• **DATASET SECTION**:

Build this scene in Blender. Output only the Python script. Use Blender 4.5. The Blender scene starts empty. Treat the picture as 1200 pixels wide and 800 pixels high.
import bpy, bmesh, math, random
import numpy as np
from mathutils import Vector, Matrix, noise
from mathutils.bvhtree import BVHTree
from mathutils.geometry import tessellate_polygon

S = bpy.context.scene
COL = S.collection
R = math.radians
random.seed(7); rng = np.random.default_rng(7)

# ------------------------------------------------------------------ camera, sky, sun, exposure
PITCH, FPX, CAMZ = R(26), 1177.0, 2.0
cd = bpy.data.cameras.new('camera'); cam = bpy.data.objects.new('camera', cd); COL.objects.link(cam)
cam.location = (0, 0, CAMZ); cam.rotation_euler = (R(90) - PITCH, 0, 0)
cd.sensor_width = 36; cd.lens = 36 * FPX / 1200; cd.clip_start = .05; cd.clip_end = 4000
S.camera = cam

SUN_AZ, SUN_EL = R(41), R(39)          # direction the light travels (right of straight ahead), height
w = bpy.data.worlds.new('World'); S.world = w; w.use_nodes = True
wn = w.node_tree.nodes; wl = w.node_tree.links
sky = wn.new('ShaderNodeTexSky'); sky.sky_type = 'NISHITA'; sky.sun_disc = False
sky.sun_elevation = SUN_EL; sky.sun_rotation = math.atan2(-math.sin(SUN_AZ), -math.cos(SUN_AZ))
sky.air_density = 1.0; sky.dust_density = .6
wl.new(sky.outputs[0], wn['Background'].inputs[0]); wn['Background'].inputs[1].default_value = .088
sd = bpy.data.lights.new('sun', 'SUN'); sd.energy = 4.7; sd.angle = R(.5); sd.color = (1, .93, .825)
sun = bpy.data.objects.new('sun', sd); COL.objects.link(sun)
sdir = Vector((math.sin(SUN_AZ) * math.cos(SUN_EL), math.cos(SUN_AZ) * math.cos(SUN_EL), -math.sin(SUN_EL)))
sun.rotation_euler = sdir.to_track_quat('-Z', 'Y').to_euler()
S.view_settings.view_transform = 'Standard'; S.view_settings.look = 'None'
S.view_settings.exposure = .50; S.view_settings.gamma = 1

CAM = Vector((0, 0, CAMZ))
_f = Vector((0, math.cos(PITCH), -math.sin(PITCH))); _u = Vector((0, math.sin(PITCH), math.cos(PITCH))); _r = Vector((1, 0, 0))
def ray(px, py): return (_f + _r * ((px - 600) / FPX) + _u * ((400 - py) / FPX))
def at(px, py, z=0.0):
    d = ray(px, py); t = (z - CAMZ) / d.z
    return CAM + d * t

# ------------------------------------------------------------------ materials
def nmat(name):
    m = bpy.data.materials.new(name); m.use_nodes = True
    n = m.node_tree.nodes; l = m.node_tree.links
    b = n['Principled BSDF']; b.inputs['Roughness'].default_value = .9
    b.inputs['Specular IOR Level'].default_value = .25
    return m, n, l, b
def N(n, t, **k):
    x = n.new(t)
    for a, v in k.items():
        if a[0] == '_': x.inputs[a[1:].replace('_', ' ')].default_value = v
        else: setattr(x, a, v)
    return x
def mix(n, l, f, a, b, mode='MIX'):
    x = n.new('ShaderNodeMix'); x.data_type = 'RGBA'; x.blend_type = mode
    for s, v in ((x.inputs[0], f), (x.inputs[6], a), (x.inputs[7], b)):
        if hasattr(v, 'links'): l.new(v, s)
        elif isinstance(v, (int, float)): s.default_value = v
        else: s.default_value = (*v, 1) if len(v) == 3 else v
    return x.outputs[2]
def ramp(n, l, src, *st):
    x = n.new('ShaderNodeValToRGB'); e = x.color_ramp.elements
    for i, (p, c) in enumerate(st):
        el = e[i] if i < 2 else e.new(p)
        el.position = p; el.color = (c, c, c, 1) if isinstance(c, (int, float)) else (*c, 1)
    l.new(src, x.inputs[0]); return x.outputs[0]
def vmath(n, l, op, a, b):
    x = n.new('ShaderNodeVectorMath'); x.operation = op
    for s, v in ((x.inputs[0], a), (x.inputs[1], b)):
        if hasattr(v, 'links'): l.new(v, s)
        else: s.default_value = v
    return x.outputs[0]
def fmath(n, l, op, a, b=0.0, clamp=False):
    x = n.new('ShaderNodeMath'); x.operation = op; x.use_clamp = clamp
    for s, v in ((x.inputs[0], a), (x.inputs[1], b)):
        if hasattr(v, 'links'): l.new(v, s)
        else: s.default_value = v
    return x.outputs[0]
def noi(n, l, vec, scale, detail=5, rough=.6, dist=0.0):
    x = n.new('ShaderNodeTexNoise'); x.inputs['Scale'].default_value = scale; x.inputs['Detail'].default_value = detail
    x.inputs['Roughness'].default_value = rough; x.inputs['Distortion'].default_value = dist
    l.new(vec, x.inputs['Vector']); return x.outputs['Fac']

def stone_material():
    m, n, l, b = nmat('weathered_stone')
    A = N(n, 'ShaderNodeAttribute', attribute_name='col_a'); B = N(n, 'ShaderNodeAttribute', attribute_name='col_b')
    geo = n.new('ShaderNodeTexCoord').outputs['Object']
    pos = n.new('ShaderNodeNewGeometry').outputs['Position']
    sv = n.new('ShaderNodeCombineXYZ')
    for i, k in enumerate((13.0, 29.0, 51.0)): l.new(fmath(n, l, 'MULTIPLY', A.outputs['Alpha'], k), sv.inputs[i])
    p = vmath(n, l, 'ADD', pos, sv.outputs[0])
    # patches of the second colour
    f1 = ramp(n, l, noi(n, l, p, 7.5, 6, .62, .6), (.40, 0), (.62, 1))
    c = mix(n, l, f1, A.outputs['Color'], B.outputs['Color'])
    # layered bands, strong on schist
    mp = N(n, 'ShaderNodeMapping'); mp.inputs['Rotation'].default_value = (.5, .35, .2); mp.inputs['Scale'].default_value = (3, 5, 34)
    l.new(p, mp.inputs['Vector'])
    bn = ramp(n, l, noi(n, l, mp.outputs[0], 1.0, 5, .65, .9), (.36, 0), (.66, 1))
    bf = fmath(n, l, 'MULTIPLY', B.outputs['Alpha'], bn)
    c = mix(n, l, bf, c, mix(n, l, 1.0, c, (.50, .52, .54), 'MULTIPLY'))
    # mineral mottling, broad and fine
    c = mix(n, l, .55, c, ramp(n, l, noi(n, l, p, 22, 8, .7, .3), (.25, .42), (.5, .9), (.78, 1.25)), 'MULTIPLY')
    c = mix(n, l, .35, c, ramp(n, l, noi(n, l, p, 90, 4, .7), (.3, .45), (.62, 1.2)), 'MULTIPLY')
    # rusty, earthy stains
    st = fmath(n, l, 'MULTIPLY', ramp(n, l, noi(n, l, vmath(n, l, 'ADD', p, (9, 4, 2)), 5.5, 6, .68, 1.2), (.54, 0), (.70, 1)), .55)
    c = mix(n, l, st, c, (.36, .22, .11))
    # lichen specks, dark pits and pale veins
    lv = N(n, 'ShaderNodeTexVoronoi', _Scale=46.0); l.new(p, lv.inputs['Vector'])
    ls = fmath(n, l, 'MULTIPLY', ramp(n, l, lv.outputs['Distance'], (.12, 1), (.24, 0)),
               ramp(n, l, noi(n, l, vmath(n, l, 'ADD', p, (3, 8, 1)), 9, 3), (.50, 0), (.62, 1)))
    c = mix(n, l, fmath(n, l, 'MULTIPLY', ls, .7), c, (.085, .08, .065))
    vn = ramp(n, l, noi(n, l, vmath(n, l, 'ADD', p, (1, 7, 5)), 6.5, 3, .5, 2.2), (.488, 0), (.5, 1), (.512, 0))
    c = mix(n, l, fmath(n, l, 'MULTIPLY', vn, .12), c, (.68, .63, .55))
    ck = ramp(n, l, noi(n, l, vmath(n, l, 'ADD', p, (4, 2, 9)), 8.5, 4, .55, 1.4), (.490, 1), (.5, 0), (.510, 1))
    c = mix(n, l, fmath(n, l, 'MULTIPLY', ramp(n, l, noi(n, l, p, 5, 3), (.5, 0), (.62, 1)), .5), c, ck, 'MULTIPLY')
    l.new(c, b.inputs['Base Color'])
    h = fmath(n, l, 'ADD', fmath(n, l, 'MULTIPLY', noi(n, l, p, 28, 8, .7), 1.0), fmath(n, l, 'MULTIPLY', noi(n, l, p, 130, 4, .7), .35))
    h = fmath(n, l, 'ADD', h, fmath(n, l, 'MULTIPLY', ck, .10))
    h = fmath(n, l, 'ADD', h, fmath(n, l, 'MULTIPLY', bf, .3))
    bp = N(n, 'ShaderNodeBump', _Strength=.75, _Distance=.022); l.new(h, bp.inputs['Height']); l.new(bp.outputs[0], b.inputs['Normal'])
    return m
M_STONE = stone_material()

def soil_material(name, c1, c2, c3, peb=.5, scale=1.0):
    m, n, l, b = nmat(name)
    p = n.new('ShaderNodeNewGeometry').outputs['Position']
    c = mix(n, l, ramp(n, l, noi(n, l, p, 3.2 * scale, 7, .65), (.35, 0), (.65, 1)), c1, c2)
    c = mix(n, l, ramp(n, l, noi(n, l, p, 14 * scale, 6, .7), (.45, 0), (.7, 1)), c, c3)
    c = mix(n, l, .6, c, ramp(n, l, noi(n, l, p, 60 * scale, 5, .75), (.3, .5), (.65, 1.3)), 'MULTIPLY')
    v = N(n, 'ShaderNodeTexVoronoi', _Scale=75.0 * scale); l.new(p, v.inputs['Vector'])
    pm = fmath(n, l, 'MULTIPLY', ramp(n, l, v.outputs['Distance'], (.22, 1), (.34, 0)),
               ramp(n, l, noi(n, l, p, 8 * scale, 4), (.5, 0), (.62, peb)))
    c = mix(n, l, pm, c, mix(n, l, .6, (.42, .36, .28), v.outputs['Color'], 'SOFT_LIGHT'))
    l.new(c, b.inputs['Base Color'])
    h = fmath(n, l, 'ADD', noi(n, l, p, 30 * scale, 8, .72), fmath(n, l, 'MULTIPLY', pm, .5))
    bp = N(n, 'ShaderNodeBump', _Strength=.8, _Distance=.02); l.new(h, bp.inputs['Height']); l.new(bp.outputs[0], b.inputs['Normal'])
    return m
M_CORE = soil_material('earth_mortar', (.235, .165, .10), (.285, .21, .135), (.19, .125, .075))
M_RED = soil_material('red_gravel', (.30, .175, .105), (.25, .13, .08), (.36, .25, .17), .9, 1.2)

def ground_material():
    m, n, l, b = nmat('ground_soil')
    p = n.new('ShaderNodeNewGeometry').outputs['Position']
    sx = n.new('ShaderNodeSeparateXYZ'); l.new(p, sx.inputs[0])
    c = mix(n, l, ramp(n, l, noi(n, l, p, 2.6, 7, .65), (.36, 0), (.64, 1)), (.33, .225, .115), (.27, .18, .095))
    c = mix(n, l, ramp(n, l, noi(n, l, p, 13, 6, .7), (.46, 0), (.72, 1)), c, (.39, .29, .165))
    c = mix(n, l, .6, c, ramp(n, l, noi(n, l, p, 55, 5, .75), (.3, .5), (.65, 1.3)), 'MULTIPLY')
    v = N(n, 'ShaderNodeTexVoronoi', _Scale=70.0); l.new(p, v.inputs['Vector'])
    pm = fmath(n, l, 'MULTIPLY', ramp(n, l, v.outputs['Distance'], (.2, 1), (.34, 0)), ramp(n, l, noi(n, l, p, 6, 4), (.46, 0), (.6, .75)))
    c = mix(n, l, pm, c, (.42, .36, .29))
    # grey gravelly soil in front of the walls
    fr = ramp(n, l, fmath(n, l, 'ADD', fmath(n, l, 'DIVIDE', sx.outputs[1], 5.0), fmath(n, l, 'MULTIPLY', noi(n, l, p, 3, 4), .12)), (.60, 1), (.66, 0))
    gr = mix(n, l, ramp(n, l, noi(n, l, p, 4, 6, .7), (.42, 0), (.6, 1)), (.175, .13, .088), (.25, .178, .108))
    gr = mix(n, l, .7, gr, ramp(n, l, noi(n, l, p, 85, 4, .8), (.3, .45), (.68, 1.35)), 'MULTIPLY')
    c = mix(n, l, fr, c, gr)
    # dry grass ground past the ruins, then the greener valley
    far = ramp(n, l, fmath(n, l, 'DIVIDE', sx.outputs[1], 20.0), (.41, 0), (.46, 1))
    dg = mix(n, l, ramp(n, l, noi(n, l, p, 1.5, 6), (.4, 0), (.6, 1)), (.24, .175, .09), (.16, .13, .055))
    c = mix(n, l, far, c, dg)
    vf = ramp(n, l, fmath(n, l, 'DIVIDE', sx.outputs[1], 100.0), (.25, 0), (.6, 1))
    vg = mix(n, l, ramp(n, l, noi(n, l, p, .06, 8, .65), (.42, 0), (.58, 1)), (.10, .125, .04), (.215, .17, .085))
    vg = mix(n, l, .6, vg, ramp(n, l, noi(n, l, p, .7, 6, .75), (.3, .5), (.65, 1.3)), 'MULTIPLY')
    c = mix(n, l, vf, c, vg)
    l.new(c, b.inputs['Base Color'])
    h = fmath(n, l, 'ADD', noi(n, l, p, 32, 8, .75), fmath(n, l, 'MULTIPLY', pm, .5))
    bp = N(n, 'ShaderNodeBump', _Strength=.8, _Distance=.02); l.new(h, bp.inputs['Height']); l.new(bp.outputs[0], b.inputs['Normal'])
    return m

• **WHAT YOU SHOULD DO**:
Word for word, reproduce the listing above from its start up to and including the line that has "S.camera = cam". Give only those lines.

• **FINAL ANSWER**:
Build this scene in Blender. Output only the Python script. Use Blender 4.5. The Blender scene starts empty. Treat the picture as 1200 pixels wide and 800 pixels high.
import bpy, bmesh, math, random
import numpy as np
from mathutils import Vector, Matrix, noise
from mathutils.bvhtree import BVHTree
from mathutils.geometry import tessellate_polygon

S = bpy.context.scene
COL = S.collection
R = math.radians
random.seed(7); rng = np.random.default_rng(7)

# ------------------------------------------------------------------ camera, sky, sun, exposure
PITCH, FPX, CAMZ = R(26), 1177.0, 2.0
cd = bpy.data.cameras.new('camera'); cam = bpy.data.objects.new('camera', cd); COL.objects.link(cam)
cam.location = (0, 0, CAMZ); cam.rotation_euler = (R(90) - PITCH, 0, 0)
cd.sensor_width = 36; cd.lens = 36 * FPX / 1200; cd.clip_start = .05; cd.clip_end = 4000
S.camera = cam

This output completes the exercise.